→ **MATERIAL PROVIDED**
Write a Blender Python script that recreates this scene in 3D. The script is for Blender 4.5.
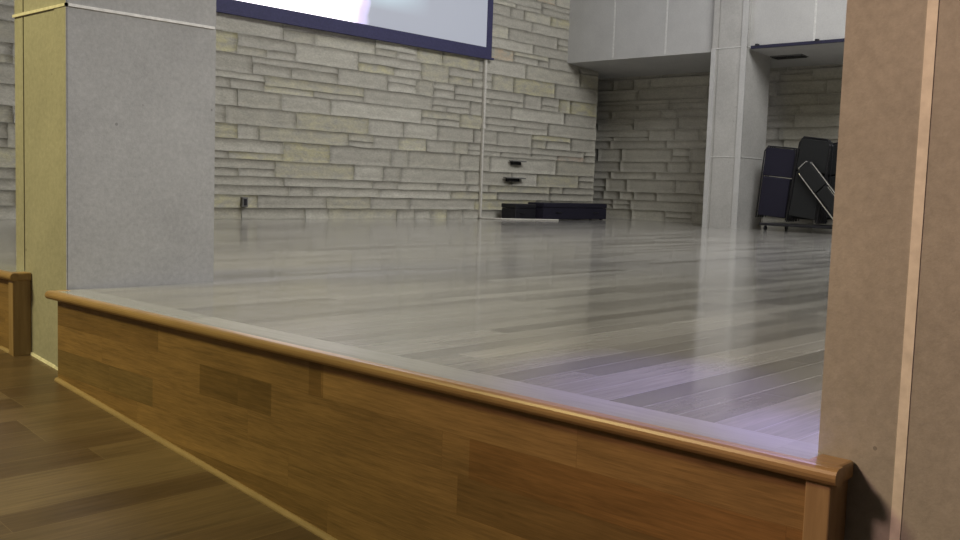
import bpy, bmesh, math, random
from mathutils import Vector, Matrix, noise

for o in list(bpy.data.objects):
    bpy.data.objects.remove(o, do_unlink=True)
SC = bpy.context.scene
COL = SC.collection

# ------------------------------------------------------------------ camera
F, PITCH, ROLL, YAW, CAM_H = 974.25, 0.0854518, 0.0336698, 0.7480658, 0.5
cy, sy, cp, sp = math.cos(YAW), math.sin(YAW), math.cos(PITCH), math.sin(PITCH)
fw = Vector((cy * cp, sy * cp, -sp)); rt = Vector((sy, -cy, 0)); up = rt.cross(fw)
c_, s_ = math.cos(ROLL), math.sin(ROLL)
r2 = rt * c_ + up * s_; u2 = up * c_ - rt * s_
cam_data = bpy.data.cameras.new('camera'); cam = bpy.data.objects.new('camera', cam_data)
COL.objects.link(cam)
M = Matrix((r2, u2, -fw)).transposed().to_4x4(); M.translation = Vector((0, 0, CAM_H))
cam.matrix_world = M
cam_data.sensor_fit = 'HORIZONTAL'; cam_data.sensor_width = 36.0
cam_data.lens = F / 960 * 36.0; cam_data.clip_start = 0.05; cam_data.clip_end = 200
SC.camera = cam

# ------------------------------------------------------------------ light
SC.view_settings.view_transform = 'Standard'; SC.view_settings.look = 'None'
SC.view_settings.gamma = 1.0; SC.view_settings.exposure = 0.0
SC.view_settings.use_curve_mapping = False
w = bpy.data.worlds.new('world'); SC.world = w; w.use_nodes = True
w.node_tree.nodes['Background'].inputs[0].default_value = (0.75, 0.8, 0.9, 1)
w.node_tree.nodes['Background'].inputs[1].default_value = 0.05

def area(name, loc, target, size, sizey, energy, color, spread=180):
    d = bpy.data.lights.new(name, 'AREA'); d.shape = 'RECTANGLE'; d.size = size; d.size_y = sizey
    d.energy = energy; d.color = color; d.spread = math.radians(spread)
    o = bpy.data.objects.new(name, d); COL.objects.link(o); o.location = loc
    o.rotation_euler = (Vector(target) - Vector(loc)).to_track_quat('-Z', 'Y').to_euler()
    return o

def spot(name, loc, target, energy, color, angle, blend=0.6, radius=0.08):
    d = bpy.data.lights.new(name, 'SPOT'); d.energy = energy; d.color = color
    d.spot_size = math.radians(angle); d.spot_blend = blend; d.shadow_soft_size = radius
    o = bpy.data.objects.new(name, d); COL.objects.link(o); o.location = loc
    o.rotation_euler = (Vector(target) - Vector(loc)).to_track_quat('-Z', 'Y').to_euler()
    return o

area('stage_ceiling_light', (9.0, 3.6, 6.4), (9.4, 6.4, 0), 4.5, 4.0, 700, (1.0, 0.985, 0.955))
area('column_fill_light', (4.6, -2.6, 4.2), (2.2, 4.1, 0.7), 1.2, 1.2, 21, (1.0, 0.98, 0.96), 50)  # added unseen fill, brightens the left column's grey side
area('hall_ceiling_light', (-1.6, 4.9, 4.3), (1.8, 4.2, 0), 1.2, 1.0, 78, (1.0, 0.86, 0.36), 110)
spot('hall_spot_light', (-3.6, 4.4, 4.6), (1.8, 0.15, 1.9), 1500, (1.0, 0.60, 0.46), 46, 1.0, 0.6)
spot('floor_tint_spot', (6.0, 3.6, 6.0), (2.15, 1.38, 0.0), 1900, (0.26, 0.20, 1.0), 7.5, 1.0)  # added unseen violet spots, each tinting a patch of stage floor
spot('floor_tint_spot', (6.0, 2.4, 6.0), (1.94, 0.84, 0.0), 2200, (0.26, 0.20, 1.0), 4.2, 1.0)

# ------------------------------------------------------------------ helpers
def link(o, parent=None):
    COL.objects.link(o)
    if parent is not None:
        o.parent = parent
        o.matrix_parent_inverse = Matrix.Identity(4)
        o.location = o.location - parent.location
    return o

def tag(o, label=None, cat=None, group=None, kind=None):
    if label: o['label'] = label
    if cat: o['category'] = cat
    if group: o['group'] = group
    if kind: o['kind'] = kind
    return o

def empty(name, loc=(0, 0, 0)):
    o = bpy.data.objects.new(name, None); COL.objects.link(o); o.location = loc
    o.empty_display_size = 0.2
    return o

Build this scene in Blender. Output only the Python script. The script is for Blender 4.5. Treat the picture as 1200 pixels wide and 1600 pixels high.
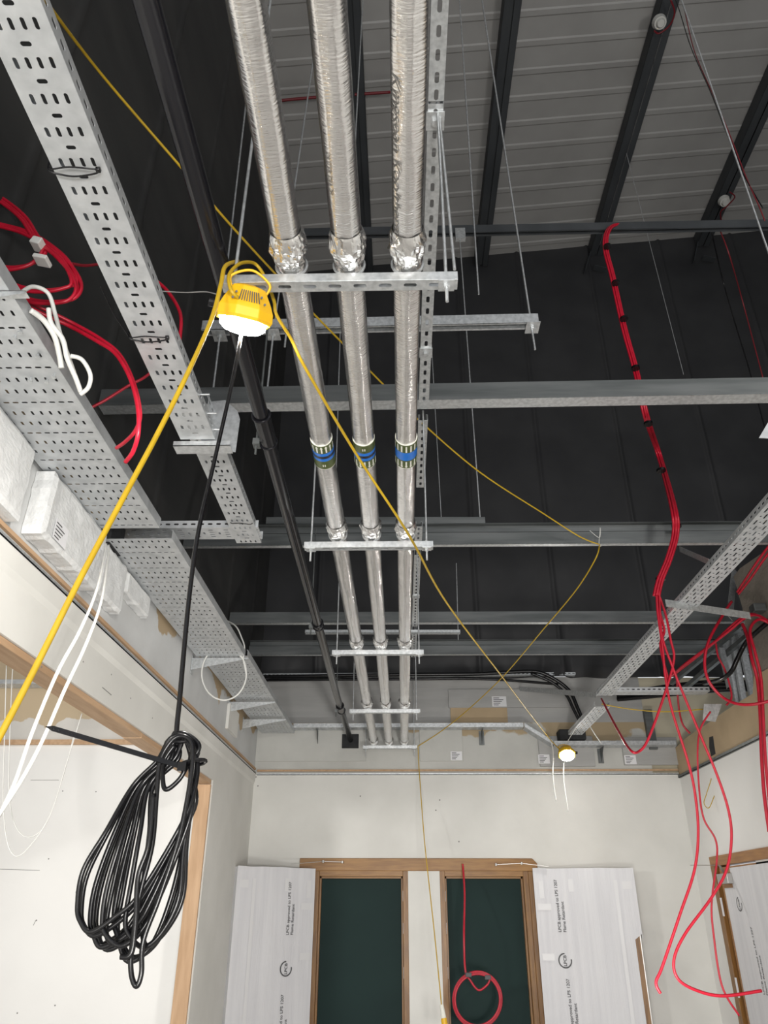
import bpy, math, random
from mathutils import Vector, Matrix, noise
random.seed(7)
S = bpy.context.scene
COL = S.collection
for o in list(bpy.data.objects): bpy.data.objects.remove(o)

# ------------------------------------------------------------------ camera
F = 1175.0; EYE = Vector((0, 0, 1.65))
_y = Vector((30, -625, -F)).normalized(); _z = Vector((5, 2200, -F)); _z = (_z - _y*_z.dot(_y)).normalized(); _x = _y.cross(_z)
M3 = Matrix((_x, _y, _z))                      # camera space -> world
cd = bpy.data.cameras.new('camera'); cam = bpy.data.objects.new('camera', cd); COL.objects.link(cam)
cd.sensor_fit = 'VERTICAL'; cd.sensor_height = 24; cd.lens = 24*F/1600; cd.clip_start = .02; cd.clip_end = 100
cam.matrix_world = Matrix.Translation(EYE) @ M3.to_4x4()
S.camera = cam

def W(px, py, x=None, y=None, z=None):
    """a measured point of the photograph taken on a known plane of the room (metres)"""
    d = M3 @ Vector((px-600, -(py-800), -F))
    s = x/d.x if x is not None else y/d.y if y is not None else (z-EYE.z)/d.z
    return EYE + d*s

# ------------------------------------------------------------------ light and exposure
w = bpy.data.worlds.new('world'); S.world = w; w.use_nodes = True
w.node_tree.nodes['Background'].inputs[0].default_value = (.93, .96, 1, 1)
w.node_tree.nodes['Background'].inputs[1].default_value = .9
S.view_settings.view_transform = 'Standard'; S.view_settings.look = 'None'
S.view_settings.exposure = 0.0; S.view_settings.gamma = 1.0; S.view_settings.use_curve_mapping = False
def area(name, loc, target, size, power, col=(1, .97, .93)):
    l = bpy.data.lights.new(name, 'AREA'); l.shape = 'DISK'; l.size = size; l.energy = power; l.color = col
    o = bpy.data.objects.new(name, l); COL.objects.link(o); o.location = loc
    o.rotation_euler = (Vector(target)-Vector(loc)).to_track_quat('-Z', 'Y').to_euler(); return o
area('site_floodlight', (.8, -1.8, 1.2), (.4, 5, 3.4), .7, 150)
area('site_floodlight', (-.6, -2.4, 1.0), (-1.2, 2.6, 3.4), .7, 98)
area('added_high_fill', (3.4, 1.0, 4.4), (2.6, 8, 9.0), .8, 95)  # added fill aimed upwards to brighten the roof and membrane
area('room_floodlight', (-3.6, 3.2, 2.6), (-2.8, 7.2, 1.8), .5, 92)
area('added_floor_fill', (.9, 4.2, .9), (-.4, 8, 2.8), .4, 40)  # unseen fill added below the view to lift the left wall past the post

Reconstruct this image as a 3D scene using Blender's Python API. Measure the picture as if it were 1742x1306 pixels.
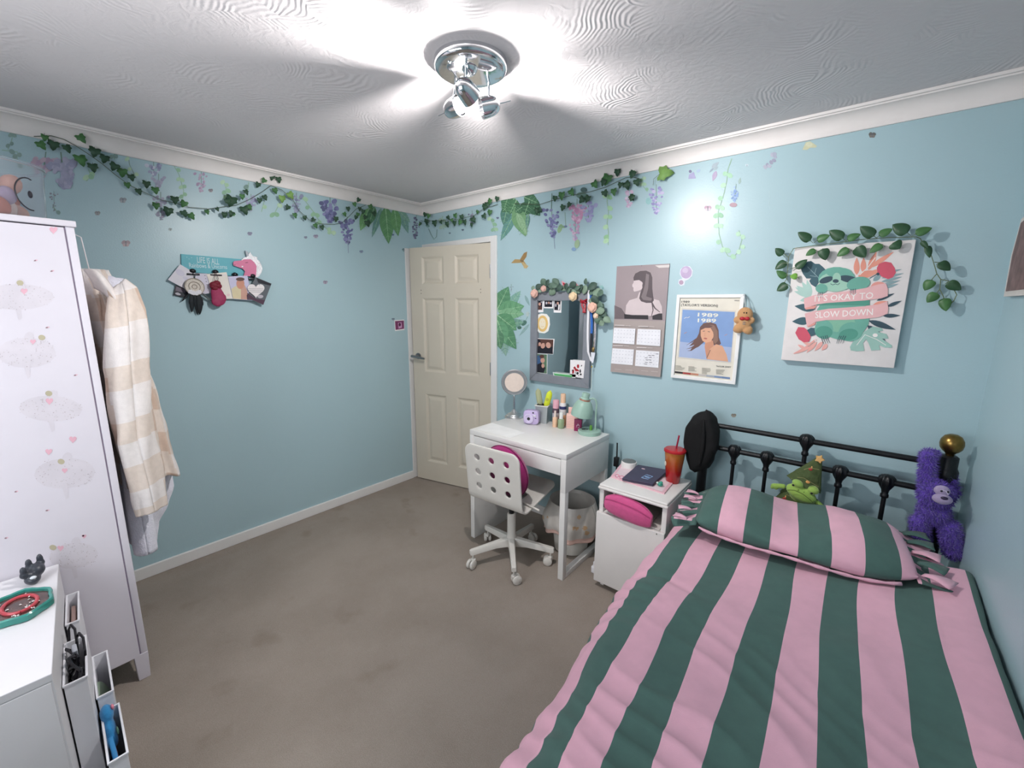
import bpy, bmesh, math, random
from math import sin, cos, pi, radians, sqrt, atan2
from mathutils import Vector, Matrix, noise, Euler
from mathutils.geometry import delaunay_2d_cdt

for o in list(bpy.data.objects):
    bpy.data.objects.remove(o)
SC = bpy.context.scene
COL = SC.collection
random.seed(7)

# ------------------------------------------------------------------ camera
CAM = Vector((2.9872, -2.4227, 1.5405))
YAW, PITCH, ROLL, FPX = 0.6901, 0.1854, 0.0063, 723.82
_f = Vector((-sin(YAW)*cos(PITCH), cos(YAW)*cos(PITCH), -sin(PITCH)))
_r = Vector((cos(YAW), sin(YAW), 0))
_u = _r.cross(_f)
RGT = cos(ROLL)*_r + sin(ROLL)*_u
UPV = -sin(ROLL)*_r + cos(ROLL)*_u
FWD = _f
cd = bpy.data.cameras.new('camera')
cam = bpy.data.objects.new('camera', cd)
COL.objects.link(cam)
mw = Matrix(((RGT.x, UPV.x, -FWD.x, CAM.x), (RGT.y, UPV.y, -FWD.y, CAM.y), (RGT.z, UPV.z, -FWD.z, CAM.z), (0, 0, 0, 1)))
cam.matrix_world = mw
cd.sensor_fit = 'HORIZONTAL'
cd.sensor_width = 36.0
cd.lens = 36.0*FPX/1742.0
cd.clip_start = 0.02
SC.camera = cam

# ------------------------------------------------------------------ world, lights, exposure
W = bpy.data.worlds.new('night'); SC.world = W; W.use_nodes = True
W.node_tree.nodes['Background'].inputs[0].default_value = (0.55, 0.62, 0.75, 1)
W.node_tree.nodes['Background'].inputs[1].default_value = 0.15
VS = SC.view_settings
VS.view_transform = 'Standard'; VS.look = 'None'; VS.exposure = 0.76; VS.gamma = 1.0; VS.use_curve_mapping = False

def hit(px, py, ax, v):
    """point where the line of sight through a pixel meets the plane axis=v (a real wall, table top, ...)"""
    d = FWD + RGT*((px-871)/FPX) - UPV*((py-653)/FPX)
    return CAM + d*((v-CAM[ax])/d[ax])

ROOM_W, ROOM_D, ROOM_H = 3.372, 3.30, 2.343
LAMP_C = Vector((1.848, -1.272, ROOM_H))
HEADS = [   # pixel of the head centre, axis the opening looks along, light power
    (793, 154, Vector((-0.08, 0.90, -0.42)), 35.0),
    (772, 184, Vector((0.93, 0.02, 0.06)), 18.0),
    (832, 181, Vector((-0.62, -0.72, -0.30)), 47.0)]
HEAD_Z = 2.238
for px, py, ax, pw in HEADS:
    ld = bpy.data.lights.new('spot_bulb_light', 'SPOT'); ld.energy = pw; ld.shadow_soft_size = 0.022
    ld.spot_size = radians(154); ld.spot_blend = 0.75; ld.color = (1.0, 0.965, 0.95)
    lo = bpy.data.objects.new('spot_bulb_light', ld); COL.objects.link(lo)
    lo.location = hit(px, py, 2, HEAD_Z) + ax.normalized()*0.034
    lo.rotation_euler = ax.to_track_quat('-Z', 'Y').to_euler()

# soft grey fill light, added with an unseen, made-up window behind the camera
fill_light = bpy.data.lights.new('added_fill_light', 'AREA'); fill_light.shape = 'RECTANGLE'; fill_light.size = 1.45; fill_light.size_y = 1.05
fill_light.energy = 17.0; fill_light.color = (0.93, 0.96, 1.0)
fill_obj = bpy.data.objects.new('added_fill_light', fill_light); COL.objects.link(fill_obj)
fill_obj.location = (1.75, -ROOM_D-0.06, 1.48); fill_obj.rotation_euler = (radians(90), 0, 0)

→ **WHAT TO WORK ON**
Copy out each line in the preceding records that contains "script".

→ **WRITTEN ANSWER**
Write a Blender Python script that recreates this scene in 3D. The script is for Blender 4.5.
Build this scene in Blender. Output only the Python script. The script is for Blender 4.5. Treat the picture as 1200 pixels wide and 1600 pixels high.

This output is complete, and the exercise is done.